I'm 100% with Deshy on this point. FBM, if those monks you mentioned were just mindlessly following tradition, then they lacked correct instruction, which was the fault of their teacher.

There's nothing anti-intellectual about Jhana but the process of abandoning discursive thought within it is clearly outlined. This doesn't mean that a meditator slides into a zombie-like stew, rather that things which were formerly hidden by the turbulence of the mind become manifest and are directly seen.

When I was a kid, I was warned not to reach up and touch the hot vent of a boiler - I was told that it would burn my hand. Still, one day I deliberately reached up and touched it. I will never forget the pain or the water-filled blisers on my hand. The adults were astonished and asked me why I'd done it when I'd been already warned.
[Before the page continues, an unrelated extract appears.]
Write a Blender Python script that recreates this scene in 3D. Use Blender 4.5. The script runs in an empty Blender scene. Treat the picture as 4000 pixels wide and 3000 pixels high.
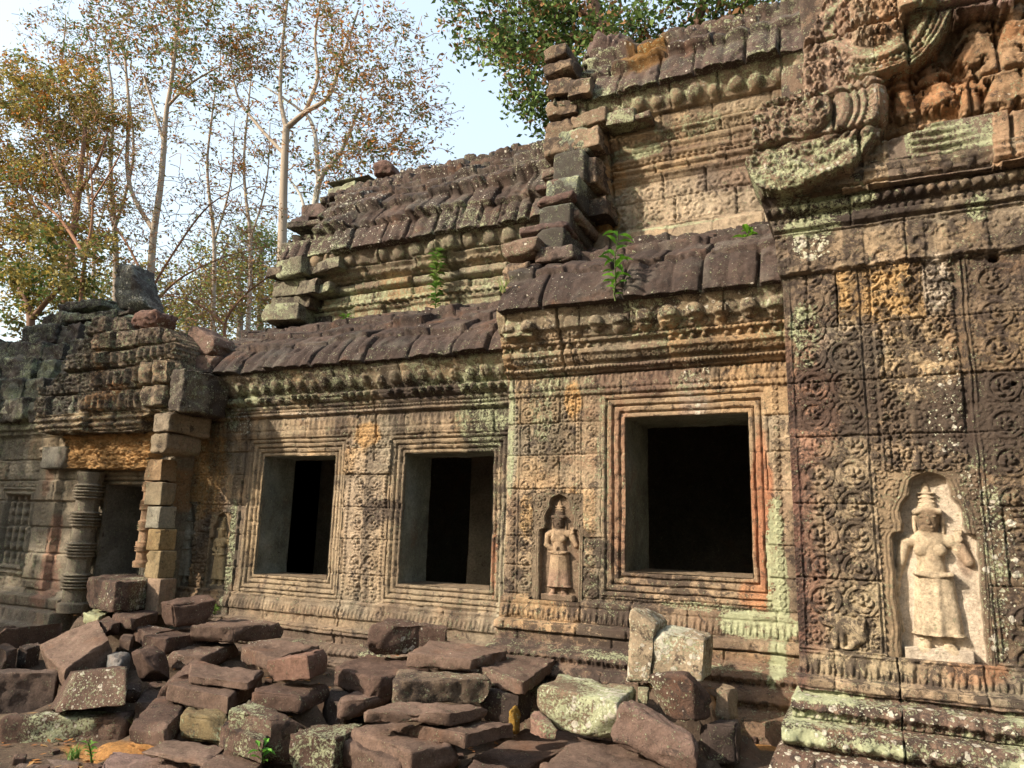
import bpy, math, random
import numpy as np
from mathutils import Vector, Matrix

# ------------------------------------------------------------------ camera, sky, sun, exposure
scene = bpy.context.scene
COL = scene.collection
YAW, PITCH, ROLL, FPX = math.radians(26.19), math.radians(11.14), math.radians(1.638), 2841.6
EYE = np.array([0.0, 0.0, 1.6])
_w = np.array([-math.sin(YAW)*math.cos(PITCH), math.cos(YAW)*math.cos(PITCH), math.sin(PITCH)])
_r0 = np.array([math.cos(YAW), math.sin(YAW), 0.0]); _u0 = np.cross(_r0, _w)
_r = math.cos(ROLL)*_r0 + math.sin(ROLL)*_u0
_u = -math.sin(ROLL)*_r0 + math.cos(ROLL)*_u0
cam_data = bpy.data.cameras.new("camera"); cam = bpy.data.objects.new("camera", cam_data); COL.objects.link(cam)
cam.matrix_world = Matrix(((_r[0], _u[0], -_w[0], EYE[0]), (_r[1], _u[1], -_w[1], EYE[1]), (_r[2], _u[2], -_w[2], EYE[2]), (0, 0, 0, 1)))
cam_data.sensor_width = 36.0; cam_data.lens = FPX/4000*36.0; cam_data.clip_end = 2000; cam_data.clip_start = 0.05
scene.camera = cam

SUN_AZ = math.radians(-43)      # from the wall's outward normal (-Y) towards -X
SUN_EL = math.radians(31)
sun_dir = Vector((math.sin(SUN_AZ)*math.cos(SUN_EL), -math.cos(SUN_AZ)*math.cos(SUN_EL), math.sin(SUN_EL)))
world = bpy.data.worlds.new("World"); scene.world = world; world.use_nodes = True
nt = world.node_tree; bg = nt.nodes["Background"]
sky = nt.nodes.new("ShaderNodeTexSky"); sky.sky_type = 'NISHITA'; sky.sun_disc = False
sky.sun_elevation = SUN_EL; sky.sun_rotation = math.atan2(sun_dir.x, sun_dir.y)
sky.air_density = 1.6; sky.dust_density = 4.0; sky.ozone_density = 1.0
hz = nt.nodes.new("ShaderNodeMix"); hz.data_type = 'RGBA'; hz.inputs[0].default_value = .5; hz.inputs[7].default_value = (2.35, 2.65, 2.85, 1)   # thin white haze over the blue
nt.links.new(sky.outputs[0], hz.inputs[6]); nt.links.new(hz.outputs[2], bg.inputs[0]); bg.inputs[1].default_value = 0.15
sl = bpy.data.lights.new("sun", 'SUN'); sl.energy = 3.0; sl.angle = math.radians(0.6); sl.color = (1.0, 0.88, 0.72)
so = bpy.data.objects.new("sun", sl); COL.objects.link(so); so.rotation_euler = sun_dir.to_track_quat('Z', 'Y').to_euler()
scene.view_settings.view_transform = 'Standard'; scene.view_settings.look = 'None'
scene.view_settings.exposure = 1.5; scene.view_settings.gamma = 1.0
scene.render.resolution_x = 1024; scene.render.resolution_y = 768

# ------------------------------------------------------------------ measuring helpers
def ray(px, py): return _r*(px-2000)/FPX - _u*(py-1500)/FPX + _w
def onY(px, py, Y): d = ray(px, py); return EYE + d*(Y/d[1])
def onZ(px, py, Z): d = ray(px, py); return EYE + d*((Z-1.6)/d[2])
def XZ(px, py, Y): p = onY(px, py, Y); return p[0], p[2]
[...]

The truth was, I didn't actually know what it was to be burned and my curiosity got the better of me... it was a case of getting direct experience, if you see what I mean. Instructions can take you only so far, after that it's down to experience.

Whether people can get enlightened by other means, I don't know. Some schools teach instant satori and I have heard about the so-called dry-insight way. I can't judge either. If they work, then good for them but there seems to be an absence of instruction pertaining to either in the suttas.

On the other hand, the suttas are replete with instructions on Jhana.